START Data section
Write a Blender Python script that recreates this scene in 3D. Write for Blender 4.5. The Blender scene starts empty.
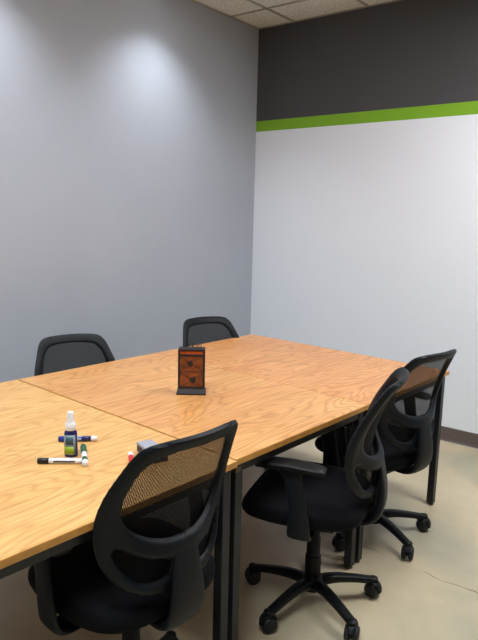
import bpy, bmesh, math, random
import numpy as np
from mathutils import Vector, Matrix
random.seed(4)
S = bpy.context.scene
COL = S.collection
PI = math.pi

# ------------------------------------------------------------------ camera
cd = bpy.data.cameras.new('camera'); cam = bpy.data.objects.new('camera', cd); COL.objects.link(cam)
cd.sensor_fit = 'VERTICAL'; cd.sensor_height = 24; cd.sensor_width = 24; cd.lens = 24 * 611.6 / 640
cd.clip_start = .05; cd.clip_end = 50
cr = Vector((0.66110507, -0.7498842, 0.02477452)); cu = Vector((0.10720004, 0.12708655, 0.98608172)); cf = Vector((0.74259561, 0.6492478, -0.16440518))
m = Matrix((cr, cu, -cf)).transposed().to_4x4(); m.translation = (0, 0, 1.4967)
cam.matrix_world = m
S.camera = cam

# ------------------------------------------------------------------ world, exposure
w = bpy.data.worlds.new('world'); S.world = w; w.use_nodes = True
w.node_tree.nodes['Background'].inputs[0].default_value = (.8, .85, 1, 1)
w.node_tree.nodes['Background'].inputs[1].default_value = .1
S.view_settings.view_transform = 'Standard'; S.view_settings.look = 'None'
S.view_settings.exposure = 0.10; S.view_settings.gamma = 1; S.view_settings.use_curve_mapping = False
TROFFER = 27.0          # emission of the ceiling troffers' diffusers
CAN_POWER = 60.0       # watts of each recessed wall washer
TROFFERS = [(1.27, 2.78, (.98, .985, 1)), (3.71, 2.17, (.88, .95, 1))]    # along the grey wall, out from it
CANS = [(1.16, .36), (2.42, .36), (3.68, .36)]

# ------------------------------------------------------------------ material helpers
def lin(c): return tuple(((v/255)/12.92 if v/255 <= .04045 else ((v/255+.055)/1.055)**2.4) for v in c) + (1,)
def mat(name, rgb, rough=.5, metal=0, spec=.5, bump=0, bscale=200, var=0, vscale=8, emit=None, estr=0):
    m = bpy.data.materials.new(name); m.use_nodes = True; nt = m.node_tree; b = nt.nodes['Principled BSDF']
    c = lin(rgb); b.inputs['Base Color'].default_value = c
    b.inputs['Roughness'].default_value = rough; b.inputs['Metallic'].default_value = metal
    b.inputs['Specular IOR Level'].default_value = spec
    tc = nt.nodes.new('ShaderNodeTexCoord')
    if var:
        n = nt.nodes.new('ShaderNodeTexNoise'); n.inputs['Scale'].default_value = vscale; n.inputs['Detail'].default_value = 5
        nt.links.new(tc.outputs['Object'], n.inputs['Vector'])
        r = nt.nodes.new('ShaderNodeValToRGB')
        r.color_ramp.elements[0].position = .3; r.color_ramp.elements[1].position = .7
        r.color_ramp.elements[0].color = tuple(v*(1-var) for v in c[:3]) + (1,)
        r.color_ramp.elements[1].color = tuple(min(1, v*(1+var)) for v in c[:3]) + (1,)
        nt.links.new(n.outputs['Fac'], r.inputs['Fac']); nt.links.new(r.outputs['Color'], b.inputs['Base Color'])
    if bump:
        n = nt.nodes.new('ShaderNodeTexNoise'); n.inputs['Scale'].default_value = bscale; n.inputs['Detail'].default_value = 3
        nt.links.new(tc.outputs['Object'], n.inputs['Vector'])
        bp = nt.nodes.new('ShaderNodeBump'); bp.inputs['Strength'].default_value = bump; bp.inputs['Distance'].default_value = .002
        nt.links.new(n.outputs['Fac'], bp.inputs['Height']); nt.links.new(bp.outputs['Normal'], b.inputs['Normal'])
    if emit:
        b.inputs['Emission Color'].default_value = lin(emit); b.inputs['Emission Strength'].default_value = estr
    return m
class NT:
    """tiny node builder"""
    def __init__(s, m): s.nt = m.node_tree; s.b = s.nt.nodes['Principled BSDF']
    def n(s, t, **kw):
        x = s.nt.nodes.new(t)
        for k, v in kw.items(): setattr(x, k, v)
        return x
    def l(s, a, b): s.nt.links.new(a, b)
    def math(s, op, a, b=None, c=None):
        x = s.n('ShaderNodeMath', operation=op)
        for i, v in enumerate((a, b, c)):
            if v is None: continue
            if isinstance(v, (int, float)): x.inputs[i].default_value = v
            else: s.l(v, x.inputs[i])
        return x.outputs[0]
    def ramp(s, fac, stops, interp='LINEAR'):
        r = s.n('ShaderNodeValToRGB'); cr = r.color_ramp; cr.interpolation = interp
        while len(cr.elements) < len(stops): cr.elements.new(.5)
        for e, (p, c) in zip(cr.elements, stops): e.position = p; e.color = c
        s.l(fac, r.inputs['Fac']); return r.outputs['Color']
    def mix(s, fac, a, b, mode='MIX'):
        x = s.n('ShaderNodeMix', data_type='RGBA', blend_type=mode)
        for sock, v in ((x.inputs[0], fac), (x.inputs[6], a), (x.inputs[7], b)):
            if hasattr(v, 'is_output'): s.l(v, sock)
            else: sock.default_value = v
        return x.outputs[2]

M = {}
M['plastic'] = mat('black_plastic', (13, 18, 25), .5, spec=.25, bump=.15, bscale=900)
M['plastic2'] = mat('black_base_plastic', (9, 10, 12), .45, spec=.25)
M['fabric'] = mat('black_fabric', (10, 11, 16), .95, spec=.2, bump=.5, bscale=700)
M['rubber'] = mat('caster_rubber', (14, 15, 17), .5)
M['steel'] = mat('dark_steel', (30, 34, 40), .4, metal=.2, bump=.05, bscale=400)
M['steelfoot'] = mat('foot_steel', (95, 85, 70), .35, metal=.7)
M['chrome'] = mat('chrome', (200, 200, 205), .2, metal=1)
M['white'] = mat('white_plastic', (235, 235, 238), .35)
M['felt'] = mat('eraser_felt', (78, 74, 76), .95, bump=.5, bscale=500)
M['erasertop'] = mat('eraser_top', (158, 158, 168), .6)
M['blue'] = mat('blue_plastic', (22, 42, 130), .3)
M['navy'] = mat('navy_plastic', (24, 32, 92), .3)
M['green'] = mat('green_plastic', (28, 92, 58), .35)
M['red'] = mat('red_plastic', (205, 35, 40), .35)
M['blackpl'] = mat('marker_black', (16, 16, 18), .35)
M['lantern'] = mat('lantern_iron', (40, 32, 34), .5, metal=.3, bump=.3, bscale=300)
M['basem'] = mat('cove_vinyl', (98, 88, 84), .5)
M['caulk'] = mat('floor_caulk', (190, 184, 172), .6)
M['fixture'] = mat('fixture_white', (230, 230, 228), .4)
M['unseenwall'] = mat('unseen_dimmed_wall', (150, 150, 150), .7, bump=.2, bscale=350)  # unseen walls, colour toned down to grey to cut their bounce light
M['grid'] = mat('tbar', (166, 160, 146), .5)

def wall_mat(name, rgb):
    return mat(name, rgb, .55, spec=.35, bump=.25, bscale=260, var=.025, vscale=2)
M['greywall'] = wall_mat('grey_wall_paint', (174, 179, 190))

# end wall: white below, a green stripe, charcoal above (one wall, three paints)
m = wall_mat('three_paint_wall', (222, 222, 226)); M['endwall'] = m; k = NT(m)
g = k.n('ShaderNodeNewGeometry'); sx = k.n('ShaderNodeSeparateXYZ'); k.l(g.outputs['Position'], sx.inputs[0])
z = sx.outputs['Z']
col = k.mix(k.math('GREATER_THAN', z, 2.187), lin((238, 243, 252)), lin((130, 182, 42)))
col = k.mix(k.math('GREATER_THAN', z, 2.268), col, lin((76, 76, 79)))
k.l(col, k.b.inputs['Base Color']); k.b.inputs['Roughness'].default_value = .5

# oak veneer
def oak(name, tint, seed, axis_swap=False, ray=.35):
    m = mat(name, (220, 160, 95), .3, spec=.5); k = NT(m)
    tc = k.n('ShaderNodeTexCoord'); mp = k.n('ShaderNodeMapping'); k.l(tc.outputs['Object'], mp.inputs['Vector'])
    mp.inputs['Location'].default_value = (seed*3.1, seed*1.7, seed)
    mp.inputs['Scale'].default_value = (.75, 3.6, 1)
    n1 = k.n('ShaderNodeTexNoise'); n1.inputs['Scale'].default_value = 1.15; n1.inputs['Detail'].default_value = 2.2; n1.inputs['Roughness'].default_value = .45
    n1.inputs['Distortion'].default_value = .25
    k.l(mp.outputs[0], n1.inputs['Vector'])
    rings = k.math('SINE', k.math('MULTIPLY', n1.outputs['Fac'], 165))
    rings = k.math('MULTIPLY_ADD', rings, .5, .5)
    rings = k.math('POWER', rings, 3.0)
    # fine pores, long streaks
    mp2 = k.n('ShaderNodeMapping'); k.l(tc.outputs['Object'], mp2.inputs['Vector']); mp2.inputs['Scale'].default_value = (5, 110, 1)
    n2 = k.n('ShaderNodeTexNoise'); n2.inputs['Scale'].default_value = 1; n2.inputs['Detail'].default_value = 4; k.l(mp2.outputs[0], n2.inputs['Vector'])
    # broad tone
    mp3 = k.n('ShaderNodeMapping'); k.l(tc.outputs['Object'], mp3.inputs['Vector']); mp3.inputs['Scale'].default_value = (1.2, 5, 1); mp3.inputs['Location'].default_value = (seed, 2*seed, 0)
    n3 = k.n('ShaderNodeTexNoise'); n3.inputs['Scale'].default_value = 1.6; n3.inputs['Detail'].default_value = 3; k.l(mp3.outputs[0], n3.inputs['Vector'])
    base = k.ramp(n3.outputs['Fac'], [(.3, lin(tint[0])), (.7, lin(tint[1]))])
    dark = lin(tint[2])
    c = k.mix(k.math('MULTIPLY', rings, ray), base, dark)
    c = k.mix(k.math('MULTIPLY', k.math('SUBTRACT', n2.outputs['Fac'], .42), 1.5), c, dark)
    k.l(c, k.b.inputs['Base Color'])
    rr = k.math('MULTIPLY_ADD', n2.outputs['Fac'], .12, .27); k.l(rr, k.b.inputs['Roughness'])
    return m
M['oak1'] = oak('oak_yellow', [(224, 170, 102), (234, 188, 120), (168, 106, 48)], 1.0, ray=.34)
M['oak2'] = oak('oak_amber', [(220, 158, 96), (230, 176, 112), (160, 92, 42)], 2.6, ray=.42)
M['oak3'] = oak('oak_rust', [(218, 150, 90), (228, 168, 106), (158, 88, 40)], 4.3, ray=.42)
M['oakedge'] = mat('oak_edge_band', (196, 140, 66), .4, var=.15, vscale=30)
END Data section
> _Aim_: Pictures are excluded: retype only the lines from the beginning of the listing above through the line with "PI = math.pi", both included.

> _Answer to the exercise_:
Write a Blender Python script that recreates this scene in 3D. Write for Blender 4.5. The Blender scene starts empty.
import bpy, bmesh, math, random
import numpy as np
from mathutils import Vector, Matrix
random.seed(4)
S = bpy.context.scene
COL = S.collection
PI = math.pi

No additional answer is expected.